BERLIN, N.H. (AP) – Despite the tough economic times facing the Berlin-Gorham area, residents remain optimistic about the future, according to a new survey.

The survey said Coos County is at a point of fundamental change as the region looks to create a new economy to replace the loss of forest-based jobs.

The impact of the current changes has hit particularly hard at residents described as in the “middle” – in age and income.

Thirty-five percent of those from the Berlin-Gorham area said they are financially worse off than they were five years ago; 32 percent said they are about the same. Only a third said they are better off now.

Despite those figures, 52 percent said they feel the valley will be a better place in 10 years. Twenty-eight percent predicted it will be worse.

The survey was conducted by Chris Colocousis of the Carsey Institute at the University of New Hampshire. Colocousis interviewed 1,000 adults in Coos County and 750 in Oxford, Maine, last year for his survey, “Community and Environment in Rural America.” He previewed some of his findings at Wednesday’s meeting of the Berlin master plan subcommittee.

The Casey study complemented the data collected by city consultants Jeff Taylor and Steve Whitman for the master plan update. The subcommittee has been working on the demographics chapter for the master plan update.

Both the study and master plan note the decline in Berlin’s population since it peaked at 20,018 in the 1920s. There was some growth in population in the seventies, but that was followed by two decades of decline.

The Carsey study details the decline in manufacturing that has occurred over the last four decades in Coos County. In 1969, 34 percent of jobs were in manufacturing. By 2005, the figure had dropped to 10 percent. The percentage of earnings from pulp and paper mills during that same time period went from 36 to 11 percent. Colocousis said those statistics do not include the most recent mill layoffs at Wausau Papers and Fraser Papers.

The master plan data shows the medium household income for Berlin is well below the state average. The average for Berlin is $29,647, compared to $49,467 for the state.

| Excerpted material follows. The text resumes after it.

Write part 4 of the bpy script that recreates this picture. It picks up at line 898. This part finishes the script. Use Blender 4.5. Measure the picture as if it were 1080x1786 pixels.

In 2000, 12.4 percent of the Berlin population was considered to be living below the poverty level, nearly twice the state average. The master plan also shows the average household size in Berlin has declined to 2.2 people, smaller than both the state and national average size.

Some of the drop in household size is attributed to an aging population. The master plan shows the median age in Berlin is 42.5, compared to a median age of 37.1 for the state and 35.3 nationally. Both the study and master plan data show an out-migration of young people 20-29.

Colocousis said his final report will be out next month.